start

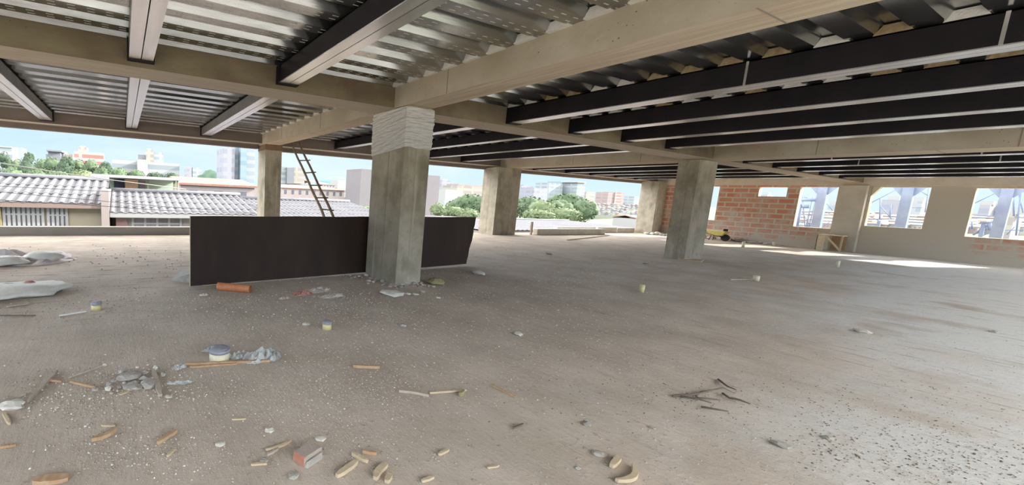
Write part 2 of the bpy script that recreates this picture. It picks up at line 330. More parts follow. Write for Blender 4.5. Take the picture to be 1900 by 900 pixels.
# ================================================================== structure
XL, YB, YE = -8.5, -3.3, 14.35           # left end of the slab, back end behind the viewer, open edge
mb = MB(); mb.box(XL-.3, 29.0, YB-.3, YE, -.35, 0); mb.build('floor', FLOOR, kind='structure')
# steel deck between the beams, ribs along X
def deck(x0, x1, y0, y1, phase, dashes, P=.42, z0=3.47, z1=3.56):
    b = MB(); y = y0; k = 0; pts = [(y0, z0)]
    n = int(round((y1-y0)/P)); p = (y1-y0)/n
    for i in range(n):
        a = y0+i*p; pts += [(a+.47*p, z0), (a+.56*p, z1), (a+.91*p, z1), (a+p, z0)]
    for (ya, za), (yb, zb) in zip(pts[:-1], pts[1:]):
        b.face([(x0, ya, za), (x0, yb, zb), (x1, yb, zb), (x1, ya, za)])
    b.box(x0, x1, y0, y1, z1+.005, z1+.12, 1)
    for i in range(n):
        a = y0+i*p
        if dashes:
            x = max(x0, -3.6)+.05+.06*(i % 2)
            while x < min(x1, 12):
                for q in (-.022, .022): b.box(x, x+.075, a+.235*p+q*1.9-.007, a+.235*p+q*1.9+.007, z0-.0012, z0+.001, 2)
                x += .187
    o = b.build('ceiling', [DECK, CONC_E, DASH], kind='structure')
    return [(y0+i*p+.56*p, y0+i*p+.91*p) for i in range(n)]
YV0, YV1 = 6.2, 6.84                     # cross beam
YD0 = 13.8                               # inner face of the edge beam
T1 = deck(XL, 4.33, YB, YV0, 0, True); T2 = deck(XL, 4.33, YV1, YD0, 0, False, P=.53)
deck(4.87, 15.7, YB, YV0, 0, False); deck(4.87, 15.7, YV1, YD0, 0, False, P=.53)
deck(16.6, 28.9, YB, YV0, 0, False); deck(16.6, 28.9, YV1, YD0, 0, False)

for bx_ in ((XL-.3, 29.35, YB-.3, YE+.1, 3.69, 3.80), (4.33, 4.87, YB, YE, 3.47, 3.688), (15.7, 16.6, YB, YE, 3.47, 3.688), (28.9, 29.35, YB, YE, 3.465, 3.688),
            (XL, 28.9, YV0, YV1, 3.47, 3.688), (XL, 28.9, YD0, YE+.1, 3.47, 3.688)):
    b = MB(); b.box(*bx_); b.build('ceiling', [CONC_E], kind='structure')
# long beams (along Y)
def beam_u(x0, x1, zb, label, seams, grp=None):
    r = empty('concrete_beam', (x0, 0, zb), label, 'beam', grp)
    b = MB(); b.box(x0, x1, YB, YE, zb, 3.465, mats=[1, 0, 0, 0, 0, 0])
    for y in seams: b.box(x0-.003, x0, y-.008, y+.008, zb, 3.46, 2)
    for y in [q+.9 for q in seams]: b.box(x0, x1, y-.007, y+.007, zb-.003, zb, 2)
    b.box(x0, x1, YB, YE, 3.465, 3.468, 0)
    b.build('beam_body', [CONC_U, CONC_S, SEAM], r)
    return r
U1 = beam_u(4.33, 4.87, 3.11, 'tan concrete beam running over the wrapped column towards the viewer', [-3.2, .7, 4.9, 9.2, 11.9])
U2 = beam_u(15.7, 16.6, 3.05, 'concrete beam resting on the leaning-looking right column and far column', [-2, 1.6, 4.2, 8.1, 10.4])
def trough_plug(x0, x1, a, b_, zt, m, parent):
    q = MB(); d = .045
    za = 3.455; pts = [(a-.07, za), (a-.005, zt), (b_+.005, zt), (b_+.06, za)]
    r = random.uniform(-.012, .012)
    pts = [(y+r+random.uniform(-.008, .008), z) for y, z in pts]
    l = [(x0, y, z) for y, z in pts]; rr = [(x1, y, z) for y, z in pts]
    q.face(l); q.face(rr)
    for i in range(4): q.face([l[i], l[(i+1) % 4], rr[(i+1) % 4], rr[i]])
    return q.build('mortar_plug', m, parent)
for a, b_ in T1[-16:]+T2: trough_plug(4.27, 4.34, a, b_, 3.548, PLUG, U1)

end

■ WORK REQUIRED:
Transcribe the listing in full. Omit the pictures and keep every line exact.

■ FULL ANSWER:
Write part 2 of the bpy script that recreates this picture. It picks up at line 330. More parts follow. Write for Blender 4.5. Take the picture to be 1900 by 900 pixels.
# ================================================================== structure
XL, YB, YE = -8.5, -3.3, 14.35           # left end of the slab, back end behind the viewer, open edge
mb = MB(); mb.box(XL-.3, 29.0, YB-.3, YE, -.35, 0); mb.build('floor', FLOOR, kind='structure')
# steel deck between the beams, ribs along X
def deck(x0, x1, y0, y1, phase, dashes, P=.42, z0=3.47, z1=3.56):
    b = MB(); y = y0; k = 0; pts = [(y0, z0)]
    n = int(round((y1-y0)/P)); p = (y1-y0)/n
    for i in range(n):
        a = y0+i*p; pts += [(a+.47*p, z0), (a+.56*p, z1), (a+.91*p, z1), (a+p, z0)]
    for (ya, za), (yb, zb) in zip(pts[:-1], pts[1:]):
        b.face([(x0, ya, za), (x0, yb, zb), (x1, yb, zb), (x1, ya, za)])
    b.box(x0, x1, y0, y1, z1+.005, z1+.12, 1)
    for i in range(n):
        a = y0+i*p
        if dashes:
            x = max(x0, -3.6)+.05+.06*(i % 2)
            while x < min(x1, 12):
                for q in (-.022, .022): b.box(x, x+.075, a+.235*p+q*1.9-.007, a+.235*p+q*1.9+.007, z0-.0012, z0+.001, 2)
                x += .187
    o = b.build('ceiling', [DECK, CONC_E, DASH], kind='structure')
    return [(y0+i*p+.56*p, y0+i*p+.91*p) for i in range(n)]
YV0, YV1 = 6.2, 6.84                     # cross beam
YD0 = 13.8                               # inner face of the edge beam
T1 = deck(XL, 4.33, YB, YV0, 0, True); T2 = deck(XL, 4.33, YV1, YD0, 0, False, P=.53)
deck(4.87, 15.7, YB, YV0, 0, False); deck(4.87, 15.7, YV1, YD0, 0, False, P=.53)
deck(16.6, 28.9, YB, YV0, 0, False); deck(16.6, 28.9, YV1, YD0, 0, False)

for bx_ in ((XL-.3, 29.35, YB-.3, YE+.1, 3.69, 3.80), (4.33, 4.87, YB, YE, 3.47, 3.688), (15.7, 16.6, YB, YE, 3.47, 3.688), (28.9, 29.35, YB, YE, 3.465, 3.688),
            (XL, 28.9, YV0, YV1, 3.47, 3.688), (XL, 28.9, YD0, YE+.1, 3.47, 3.688)):
    b = MB(); b.box(*bx_); b.build('ceiling', [CONC_E], kind='structure')
# long beams (along Y)
def beam_u(x0, x1, zb, label, seams, grp=None):
    r = empty('concrete_beam', (x0, 0, zb), label, 'beam', grp)
    b = MB(); b.box(x0, x1, YB, YE, zb, 3.465, mats=[1, 0, 0, 0, 0, 0])
    for y in seams: b.box(x0-.003, x0, y-.008, y+.008, zb, 3.46, 2)
    for y in [q+.9 for q in seams]: b.box(x0, x1, y-.007, y+.007, zb-.003, zb, 2)
    b.box(x0, x1, YB, YE, 3.465, 3.468, 0)
    b.build('beam_body', [CONC_U, CONC_S, SEAM], r)
    return r
U1 = beam_u(4.33, 4.87, 3.11, 'tan concrete beam running over the wrapped column towards the viewer', [-3.2, .7, 4.9, 9.2, 11.9])
U2 = beam_u(15.7, 16.6, 3.05, 'concrete beam resting on the leaning-looking right column and far column', [-2, 1.6, 4.2, 8.1, 10.4])
def trough_plug(x0, x1, a, b_, zt, m, parent):
    q = MB(); d = .045
    za = 3.455; pts = [(a-.07, za), (a-.005, zt), (b_+.005, zt), (b_+.06, za)]
    r = random.uniform(-.012, .012)
    pts = [(y+r+random.uniform(-.008, .008), z) for y, z in pts]
    l = [(x0, y, z) for y, z in pts]; rr = [(x1, y, z) for y, z in pts]
    q.face(l); q.face(rr)
    for i in range(4): q.face([l[i], l[(i+1) % 4], rr[(i+1) % 4], rr[i]])
    return q.build('mortar_plug', m, parent)
for a, b_ in T1[-16:]+T2: trough_plug(4.27, 4.34, a, b_, 3.548, PLUG, U1)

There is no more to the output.